:: GOAL ::
Retype the lines beneath this one, from the first through the line containing "return np.array([P @ X, yl, P[2]]) / k". Pictures are left out.

:: PROVIDED DATA ::
-- START --

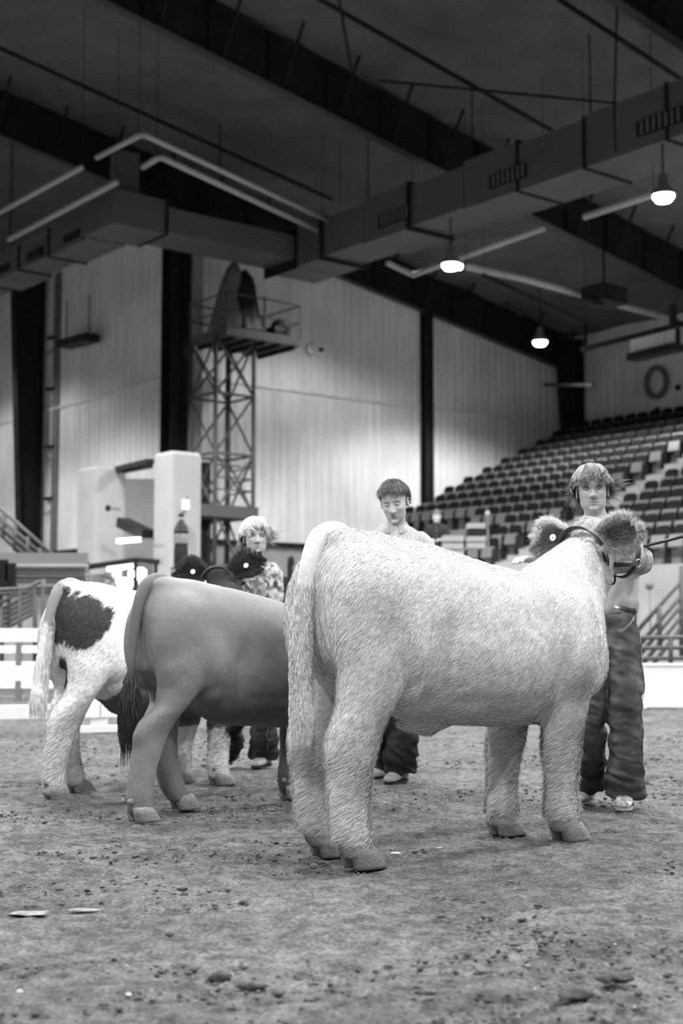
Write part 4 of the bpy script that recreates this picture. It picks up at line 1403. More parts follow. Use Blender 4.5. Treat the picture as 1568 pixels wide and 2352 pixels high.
def px_local(S_o, az, k, x, y, yl):
    X = np.array([math.sin(az), math.cos(az), 0]); Y = np.array([-X[1], X[0], 0]); o = np.array([*S_o, 0])
    d = ray(x, y); tt = (yl - (O - o) @ Y) / (d @ Y); P = O + d * tt - o
    return np.array([P @ X, yl, P[2]]) / k


headA = dict(poll=(1.50, .02, 1.49), dir=(math.cos(math.radians(6)), math.sin(math.radians(6)), -.22), roll=.10, ear_out=.95, ear_up=[-.10, .28], ear_dark=.13, ear_rim=.72)
SA = steer('steer', 'large white long-haired steer seen from behind, nearest the camera', oA, A_AZ, 1.0,
           {'hr': (-.03, -.01), 'hl': (.04, .01), 'fr': (.0, .0), 'fl': (-.115, .0)}, headA,
           dict(pts=[(-.02, 0, 1.33), (-.10, 0, 1.375), (-.185, 0, 1.345), (-.235, 0, 1.22), (-.262, .0, 1.06), (-.275, 0, .90), (-.275, 0, .74), (-.27, 0, .65), (-.27, 0, .57)],
                r=[.045, .048, .046, .038, .034, .038, .034, .040, .030], hair=9000, hair_from=.42, len=.06, spread=.012, end_long=.2, w=.004, wide=1.15),
           colA, dict(n=290000, len=.034, lift=.27, w=.0027), seed=1)
halter(SA, 'black leather halter on the white long-haired steer')

B_AZ = math.radians(49)


def colB(P):
    n = fbm(P * 2.0 + 15, 3); n2 = fbm(P * 7 + 2, 3)
    z = P[:, 2]; x = P[:, 0]
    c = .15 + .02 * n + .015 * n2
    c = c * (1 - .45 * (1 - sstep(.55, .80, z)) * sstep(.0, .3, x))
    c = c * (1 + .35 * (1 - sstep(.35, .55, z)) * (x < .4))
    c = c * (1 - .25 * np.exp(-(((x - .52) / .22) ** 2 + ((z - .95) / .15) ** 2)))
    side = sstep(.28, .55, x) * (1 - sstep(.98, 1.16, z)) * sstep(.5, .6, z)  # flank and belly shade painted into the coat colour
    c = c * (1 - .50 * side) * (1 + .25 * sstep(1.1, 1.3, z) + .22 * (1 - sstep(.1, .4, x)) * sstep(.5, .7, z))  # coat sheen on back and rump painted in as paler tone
    return np.clip(c, .03, .8)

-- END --

:: TASK SOLUTION ::
Write part 4 of the bpy script that recreates this picture. It picks up at line 1403. More parts follow. Use Blender 4.5. Treat the picture as 1568 pixels wide and 2352 pixels high.
def px_local(S_o, az, k, x, y, yl):
    X = np.array([math.sin(az), math.cos(az), 0]); Y = np.array([-X[1], X[0], 0]); o = np.array([*S_o, 0])
    d = ray(x, y); tt = (yl - (O - o) @ Y) / (d @ Y); P = O + d * tt - o
    return np.array([P @ X, yl, P[2]]) / k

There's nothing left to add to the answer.